Now, as it has turns out, Governor Perry, in all of his wisdom, was off in his calculations by approximately $5.5 billion.  Still in typical fashion, which burnishes his conservative credentials, Governor Perry does not want to touch any of the state’s rainy day fund, but simply shove it off on us, local taxpayers, in the form of higher taxes on our homes and businesses.

It seems far-fetched the leader of our state could gain any credibility by maintaining he could take $11 billion from our state education system and pronounce resulting layoffs and cutbacks are not the part of the state.  In fact, the conservative mantra of no new taxes obviously has not applied to “no new” local property taxes.  The no new tax position is in large measure responsible for why we are where we are–in the hole.

When the Foundation School Program was adopted to fund our state system of public education in the 1940s, Texas furnished a little over 60% of the total funding for our system.  Local school taxes were an afterthought to add to the quality in various local areas around the state.  Currently, our state system of education is funded primarily by local property taxes and supplemented by one-third of state taxes or funds.

Believing that cuts alone can return Texas to a balanced budget and make up for a $27 billion dollar deficit is following the old conservative head in the sand technique.  Ignore the problem, including widespread suffering which will occur because of cuts in education, health, law enforcement and research and everything will be alright and nobody will notice.  
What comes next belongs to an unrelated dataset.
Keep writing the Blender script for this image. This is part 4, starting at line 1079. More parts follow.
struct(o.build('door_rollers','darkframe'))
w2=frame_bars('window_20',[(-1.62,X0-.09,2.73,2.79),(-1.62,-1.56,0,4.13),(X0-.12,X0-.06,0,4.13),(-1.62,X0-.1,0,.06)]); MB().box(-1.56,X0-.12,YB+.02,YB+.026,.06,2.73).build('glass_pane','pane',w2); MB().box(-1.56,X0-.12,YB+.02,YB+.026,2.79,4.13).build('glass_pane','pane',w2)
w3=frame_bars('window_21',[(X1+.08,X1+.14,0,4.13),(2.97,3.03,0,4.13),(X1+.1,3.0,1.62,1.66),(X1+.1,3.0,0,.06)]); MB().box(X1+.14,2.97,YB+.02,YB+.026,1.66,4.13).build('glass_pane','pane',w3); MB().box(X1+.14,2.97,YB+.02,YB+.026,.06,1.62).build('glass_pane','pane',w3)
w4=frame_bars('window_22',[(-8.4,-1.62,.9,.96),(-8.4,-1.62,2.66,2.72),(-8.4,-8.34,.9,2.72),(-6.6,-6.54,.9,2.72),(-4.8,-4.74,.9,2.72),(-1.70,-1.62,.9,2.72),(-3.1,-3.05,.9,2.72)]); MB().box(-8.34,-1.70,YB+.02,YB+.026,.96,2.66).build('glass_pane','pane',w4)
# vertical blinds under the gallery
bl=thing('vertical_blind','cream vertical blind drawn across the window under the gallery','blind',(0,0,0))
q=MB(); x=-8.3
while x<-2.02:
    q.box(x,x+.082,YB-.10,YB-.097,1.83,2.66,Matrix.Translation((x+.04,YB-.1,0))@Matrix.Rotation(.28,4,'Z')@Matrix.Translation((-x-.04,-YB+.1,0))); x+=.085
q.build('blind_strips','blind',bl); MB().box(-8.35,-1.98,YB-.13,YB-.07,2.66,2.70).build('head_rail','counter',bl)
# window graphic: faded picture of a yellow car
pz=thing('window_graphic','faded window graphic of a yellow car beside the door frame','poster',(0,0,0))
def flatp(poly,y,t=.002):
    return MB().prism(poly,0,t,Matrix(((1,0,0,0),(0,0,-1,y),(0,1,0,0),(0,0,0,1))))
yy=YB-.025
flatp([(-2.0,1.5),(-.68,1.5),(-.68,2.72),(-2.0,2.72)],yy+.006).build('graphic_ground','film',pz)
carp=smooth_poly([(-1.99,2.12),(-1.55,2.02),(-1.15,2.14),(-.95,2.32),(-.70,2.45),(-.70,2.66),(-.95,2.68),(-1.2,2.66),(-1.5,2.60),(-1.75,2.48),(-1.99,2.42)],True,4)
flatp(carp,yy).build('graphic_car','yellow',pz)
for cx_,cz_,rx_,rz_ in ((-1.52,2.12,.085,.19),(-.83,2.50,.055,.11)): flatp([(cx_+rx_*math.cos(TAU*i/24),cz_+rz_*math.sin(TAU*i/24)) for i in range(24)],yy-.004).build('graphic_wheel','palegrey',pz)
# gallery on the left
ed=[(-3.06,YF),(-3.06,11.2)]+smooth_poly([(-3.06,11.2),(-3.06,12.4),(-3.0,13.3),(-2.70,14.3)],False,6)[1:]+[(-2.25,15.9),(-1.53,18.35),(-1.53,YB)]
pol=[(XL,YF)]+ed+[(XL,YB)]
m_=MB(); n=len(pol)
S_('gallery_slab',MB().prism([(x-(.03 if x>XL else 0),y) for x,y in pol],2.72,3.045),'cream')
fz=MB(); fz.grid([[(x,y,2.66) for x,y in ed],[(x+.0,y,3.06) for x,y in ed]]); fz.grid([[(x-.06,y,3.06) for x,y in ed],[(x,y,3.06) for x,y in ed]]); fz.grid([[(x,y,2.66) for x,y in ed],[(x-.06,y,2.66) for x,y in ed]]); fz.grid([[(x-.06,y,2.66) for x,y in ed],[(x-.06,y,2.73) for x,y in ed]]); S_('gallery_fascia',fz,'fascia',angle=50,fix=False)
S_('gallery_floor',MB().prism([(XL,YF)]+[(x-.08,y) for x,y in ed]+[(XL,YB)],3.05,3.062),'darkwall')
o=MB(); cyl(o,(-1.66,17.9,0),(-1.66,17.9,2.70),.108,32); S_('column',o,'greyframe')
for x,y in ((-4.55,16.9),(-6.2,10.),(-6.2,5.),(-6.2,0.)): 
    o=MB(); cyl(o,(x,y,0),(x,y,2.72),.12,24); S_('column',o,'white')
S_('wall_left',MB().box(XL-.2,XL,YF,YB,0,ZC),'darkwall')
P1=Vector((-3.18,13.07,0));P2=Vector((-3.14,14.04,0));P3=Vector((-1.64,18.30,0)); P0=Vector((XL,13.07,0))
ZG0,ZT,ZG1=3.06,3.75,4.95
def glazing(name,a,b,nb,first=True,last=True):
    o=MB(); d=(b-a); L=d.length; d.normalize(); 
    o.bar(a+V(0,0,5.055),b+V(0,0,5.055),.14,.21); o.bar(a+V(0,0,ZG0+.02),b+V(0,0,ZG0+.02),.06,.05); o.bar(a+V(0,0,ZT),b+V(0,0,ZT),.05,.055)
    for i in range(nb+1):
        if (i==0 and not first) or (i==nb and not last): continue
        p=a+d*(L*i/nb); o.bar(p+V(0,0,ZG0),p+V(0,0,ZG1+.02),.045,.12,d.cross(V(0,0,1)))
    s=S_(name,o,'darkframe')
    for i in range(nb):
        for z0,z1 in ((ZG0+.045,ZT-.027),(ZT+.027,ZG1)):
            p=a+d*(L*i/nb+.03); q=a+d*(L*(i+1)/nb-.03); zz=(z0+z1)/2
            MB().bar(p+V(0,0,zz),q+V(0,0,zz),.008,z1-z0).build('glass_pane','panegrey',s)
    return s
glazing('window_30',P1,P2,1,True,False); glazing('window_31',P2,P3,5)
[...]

Some of us will notice.  We will pay the price in poorly educated children, lagging behind in innovative business development and look more and more like a third-world country rather than a modern day developing state.

The current course set by our governor and conservative Republican leaders has us headed directly to a depression of our own within the borders of Texas.   We are already beginning to experience unemployment akin to that at the national level.  Adding 100,000 school employees, 60,000 employees of nursing homes and healthcare facilities to the roles of the unemployed, continuing to limp along without filling the 400 vacancies of our state police force and eradication God only knows how many state employee positions will cause unemployment the likes of which has not been seen in Texas since the 1920s.  

Idealistic conservatives say everybody has to tighten their belt and share the pain.  Unfortunately, people like our conservative governor, while living in a $10,000 a month rental unit, will share little of the pain of the average working family who may or may not have a roof over their head after the Republican recession or depression.

We need a serious antidote to people calling themselves Tea Partiers who think our best hope for the future lies in crippling government.  I would suggest the strongest antidote to this non-thinking group would be a group called, “Intelligent, well-informed thinking voters.”

1 comment:

  1. What??? Gub Goodhair is blaming the local school districts and not Obama? Again? Has he gone to that well once too many times? I'd ask if he's fearful of that biting him in the bum, seeing how he spit at federal money for the recovery, but then again he's fearful of nothing as long as people stay asleep - or is that stay sheep... And yes, we the people, that's to say the lower 90%, will pay, again, to fix this, I'm sure through higher local taxes and state fees (all regressive) and Slick Rick will coast along saying HE didn't raise taxes to get us out of this mess. Or just pass this all off though creative accounting to the next guy. After all, when did the federal deficit start to really snowball into the $14T it is now, with blame thrown at the horrid tax and spend liberals? "It's all Barack's fault!!!" Yeah, that was under Saint Ronald. The blame game works so long as we the sheeple allow it to. Rick and Ron have a lot in common and playing the blame game is at the top of the list. They're experts. Teflon Ron and Slick Rick. Could it have to do with the hair dye both used?

    However this plays out, I'm sure Rick is sleeping well, in peace and solitude in his private gated community, free from those loud, nasty protesters, as from the looks of the plywood covering the Governor's Mansion it doesn't appear as though he intends to move back to town anytime soon.